Sunday, June 24, 2007

Lightning Field

Looking at the archives of the excellent Cabinet Magazine today I came upon some artists’ impressions of Walter De Maria’s Lightning Field (1977), under the title ‘Please Draw That Famous Photograph of The Lightning Field From Memory’. The 'photograph' they are trying to remember is one of the most iconic in recent art, and certainly one of the images that defines ‘land art’, although the resulting pictures suggest they are not all remembering one specific photograph.  Nobody is allowed to photograph the site - restrictions placed long before circulation of images on the internet could be imagined.  [Update 2014: It would be interesting if Lightning Field came increasingly to be appreciated through artist's impressions, imprecise enough to avoid copyright restrictions.  I just commissioned my young son to provide his own version, below].

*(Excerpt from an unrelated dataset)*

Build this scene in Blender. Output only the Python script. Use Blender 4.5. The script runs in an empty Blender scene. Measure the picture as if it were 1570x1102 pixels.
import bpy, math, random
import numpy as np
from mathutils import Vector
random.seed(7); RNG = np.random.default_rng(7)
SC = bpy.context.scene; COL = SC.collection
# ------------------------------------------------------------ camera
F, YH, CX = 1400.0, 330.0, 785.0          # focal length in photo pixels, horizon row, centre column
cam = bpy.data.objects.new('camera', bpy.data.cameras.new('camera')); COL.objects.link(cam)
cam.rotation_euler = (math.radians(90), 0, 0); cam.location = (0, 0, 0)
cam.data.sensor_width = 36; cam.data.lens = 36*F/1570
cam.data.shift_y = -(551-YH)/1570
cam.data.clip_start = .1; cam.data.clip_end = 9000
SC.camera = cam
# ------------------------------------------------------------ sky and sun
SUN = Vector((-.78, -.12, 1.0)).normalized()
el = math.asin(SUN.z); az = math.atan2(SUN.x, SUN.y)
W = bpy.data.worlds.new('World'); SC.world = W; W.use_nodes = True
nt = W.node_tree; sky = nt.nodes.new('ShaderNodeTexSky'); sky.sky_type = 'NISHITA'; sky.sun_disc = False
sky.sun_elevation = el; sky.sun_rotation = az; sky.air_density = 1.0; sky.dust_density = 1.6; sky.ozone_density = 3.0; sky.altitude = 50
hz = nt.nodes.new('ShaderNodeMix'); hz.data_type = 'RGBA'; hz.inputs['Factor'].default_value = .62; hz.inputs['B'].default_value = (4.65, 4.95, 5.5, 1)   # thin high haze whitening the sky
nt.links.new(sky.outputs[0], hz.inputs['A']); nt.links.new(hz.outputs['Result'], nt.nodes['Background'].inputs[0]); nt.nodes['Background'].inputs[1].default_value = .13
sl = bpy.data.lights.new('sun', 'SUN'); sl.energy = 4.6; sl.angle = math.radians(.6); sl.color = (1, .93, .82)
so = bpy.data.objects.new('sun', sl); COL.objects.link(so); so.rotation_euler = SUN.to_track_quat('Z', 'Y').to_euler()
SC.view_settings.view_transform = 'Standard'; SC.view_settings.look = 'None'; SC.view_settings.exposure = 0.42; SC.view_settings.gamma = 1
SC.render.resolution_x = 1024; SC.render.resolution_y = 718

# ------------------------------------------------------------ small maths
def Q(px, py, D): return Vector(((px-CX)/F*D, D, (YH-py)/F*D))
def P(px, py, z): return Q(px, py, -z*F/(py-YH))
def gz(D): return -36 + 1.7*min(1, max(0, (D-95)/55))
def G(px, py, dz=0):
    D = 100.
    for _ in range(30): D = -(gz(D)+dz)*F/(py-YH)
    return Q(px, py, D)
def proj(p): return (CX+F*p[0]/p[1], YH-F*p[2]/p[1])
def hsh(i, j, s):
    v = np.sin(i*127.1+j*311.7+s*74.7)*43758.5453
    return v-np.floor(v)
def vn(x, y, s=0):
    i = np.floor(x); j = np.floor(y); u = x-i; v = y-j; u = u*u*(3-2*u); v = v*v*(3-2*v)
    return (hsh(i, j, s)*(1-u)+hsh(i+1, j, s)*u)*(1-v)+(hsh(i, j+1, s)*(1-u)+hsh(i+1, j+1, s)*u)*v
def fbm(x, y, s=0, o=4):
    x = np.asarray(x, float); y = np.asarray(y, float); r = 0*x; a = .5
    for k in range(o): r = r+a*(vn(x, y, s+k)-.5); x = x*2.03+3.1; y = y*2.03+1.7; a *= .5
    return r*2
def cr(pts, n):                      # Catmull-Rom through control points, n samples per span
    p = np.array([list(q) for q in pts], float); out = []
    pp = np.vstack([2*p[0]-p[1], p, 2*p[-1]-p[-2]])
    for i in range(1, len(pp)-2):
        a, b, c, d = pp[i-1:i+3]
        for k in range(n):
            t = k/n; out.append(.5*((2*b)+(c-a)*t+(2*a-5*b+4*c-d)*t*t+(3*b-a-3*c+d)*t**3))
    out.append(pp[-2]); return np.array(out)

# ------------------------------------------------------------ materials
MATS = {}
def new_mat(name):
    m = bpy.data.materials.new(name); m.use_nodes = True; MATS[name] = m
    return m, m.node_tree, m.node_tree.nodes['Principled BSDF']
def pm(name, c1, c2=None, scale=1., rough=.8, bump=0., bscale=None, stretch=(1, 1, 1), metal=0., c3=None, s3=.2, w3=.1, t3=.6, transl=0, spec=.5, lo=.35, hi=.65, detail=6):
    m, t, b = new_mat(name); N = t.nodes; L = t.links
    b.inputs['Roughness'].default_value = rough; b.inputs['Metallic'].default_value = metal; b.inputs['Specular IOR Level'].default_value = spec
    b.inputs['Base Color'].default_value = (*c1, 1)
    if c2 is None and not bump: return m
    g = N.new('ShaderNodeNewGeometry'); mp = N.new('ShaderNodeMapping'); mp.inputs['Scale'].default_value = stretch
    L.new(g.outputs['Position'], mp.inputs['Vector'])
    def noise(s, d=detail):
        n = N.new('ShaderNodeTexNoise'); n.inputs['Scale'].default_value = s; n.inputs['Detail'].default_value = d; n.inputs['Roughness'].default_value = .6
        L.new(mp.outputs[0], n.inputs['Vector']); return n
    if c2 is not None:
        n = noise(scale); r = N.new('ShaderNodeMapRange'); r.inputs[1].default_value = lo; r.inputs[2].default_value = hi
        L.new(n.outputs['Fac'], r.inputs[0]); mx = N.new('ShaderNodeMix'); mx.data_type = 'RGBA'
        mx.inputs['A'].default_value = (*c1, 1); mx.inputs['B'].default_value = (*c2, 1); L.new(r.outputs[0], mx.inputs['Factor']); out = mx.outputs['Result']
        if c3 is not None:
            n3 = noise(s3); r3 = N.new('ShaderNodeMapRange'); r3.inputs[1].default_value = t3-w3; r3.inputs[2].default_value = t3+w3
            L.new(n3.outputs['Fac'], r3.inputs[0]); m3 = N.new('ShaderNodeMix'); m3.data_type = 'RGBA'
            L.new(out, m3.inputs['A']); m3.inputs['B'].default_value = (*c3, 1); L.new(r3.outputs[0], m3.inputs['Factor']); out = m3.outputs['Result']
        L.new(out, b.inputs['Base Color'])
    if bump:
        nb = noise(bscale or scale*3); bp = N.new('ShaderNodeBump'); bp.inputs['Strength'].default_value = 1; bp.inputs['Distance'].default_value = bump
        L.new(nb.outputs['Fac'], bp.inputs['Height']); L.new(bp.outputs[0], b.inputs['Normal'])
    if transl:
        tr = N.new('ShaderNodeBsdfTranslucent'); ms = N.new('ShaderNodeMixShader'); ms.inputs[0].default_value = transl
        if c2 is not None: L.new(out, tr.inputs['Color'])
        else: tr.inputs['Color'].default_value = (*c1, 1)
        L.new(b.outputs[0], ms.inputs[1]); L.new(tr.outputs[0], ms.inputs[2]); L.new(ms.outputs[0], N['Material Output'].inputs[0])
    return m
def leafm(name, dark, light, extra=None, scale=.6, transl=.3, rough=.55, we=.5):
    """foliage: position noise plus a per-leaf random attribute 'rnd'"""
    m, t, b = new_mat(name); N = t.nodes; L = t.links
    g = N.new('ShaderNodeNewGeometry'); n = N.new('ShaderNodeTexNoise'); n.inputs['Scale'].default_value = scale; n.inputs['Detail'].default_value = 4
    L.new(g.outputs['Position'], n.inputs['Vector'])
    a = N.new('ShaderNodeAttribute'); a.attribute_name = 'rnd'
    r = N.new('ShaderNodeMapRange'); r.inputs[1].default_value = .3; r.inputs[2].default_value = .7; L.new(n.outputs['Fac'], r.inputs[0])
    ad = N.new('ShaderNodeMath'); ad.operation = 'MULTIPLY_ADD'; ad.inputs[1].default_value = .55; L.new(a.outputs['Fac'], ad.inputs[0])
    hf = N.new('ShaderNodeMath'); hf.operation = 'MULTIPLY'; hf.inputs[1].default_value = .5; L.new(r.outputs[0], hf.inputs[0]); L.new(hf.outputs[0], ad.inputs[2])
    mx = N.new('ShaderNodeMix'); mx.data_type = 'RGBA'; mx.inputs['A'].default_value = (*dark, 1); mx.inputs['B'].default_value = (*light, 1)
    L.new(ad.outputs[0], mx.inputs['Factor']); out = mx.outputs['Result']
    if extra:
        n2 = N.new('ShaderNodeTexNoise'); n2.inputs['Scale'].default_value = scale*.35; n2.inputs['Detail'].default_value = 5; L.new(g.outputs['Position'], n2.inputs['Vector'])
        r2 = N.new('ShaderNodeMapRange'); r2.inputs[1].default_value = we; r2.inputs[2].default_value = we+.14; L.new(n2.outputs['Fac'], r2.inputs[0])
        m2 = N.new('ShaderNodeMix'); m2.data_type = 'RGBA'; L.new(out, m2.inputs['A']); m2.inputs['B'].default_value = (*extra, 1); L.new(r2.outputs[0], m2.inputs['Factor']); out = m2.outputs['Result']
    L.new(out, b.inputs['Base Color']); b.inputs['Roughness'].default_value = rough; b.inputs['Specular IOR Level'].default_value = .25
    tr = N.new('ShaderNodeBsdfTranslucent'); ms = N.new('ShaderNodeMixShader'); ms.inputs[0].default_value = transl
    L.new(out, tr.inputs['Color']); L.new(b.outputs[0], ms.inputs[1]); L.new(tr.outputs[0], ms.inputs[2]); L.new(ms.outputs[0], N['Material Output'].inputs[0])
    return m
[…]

The Lightning Field site itself, like Smithson’s Spiral Jetty, is now a place of pilgrimage, as described for example on Todd Gibson’s blog: 'As the sun drops in the sky when evening approaches, the field becomes different. A shadow grows from the base of each pole, giving it additional definition. The more veiled, angled light of evening begins to reflect off the poles, bringing into view the whole mile-long by kilometer-wide field. Watching this happen, it’s as if your vision suddenly sharpens. The field emerges from the landscape in its totality. If you happen to be there on a night that is not overcast and you get a brilliant orange sunset, the effect is stunning. The poles reflect that light, flashing orange, setting the field ablaze with color.'

I’ve always been intrigued by De Maria for his connection to the New York avant garde music scene - he was briefly in an early version of the Velvet Underground, as he recalls in an old interview at the Archives of American Art. Ubuweb has two sound recordings by De Maria: ‘Cricket Music’ (1964) and ‘Ocean Music’ (1968). [Update 2014: De Maria sadly died last year and The Independent's obituary emphasises the music link, 'Walter De Maria: Artist who forsook a career with The Velvet Underground to create electric, enigmatic installations'.  Other obituaries appeared in the New York Times, and Los Angeles Times.]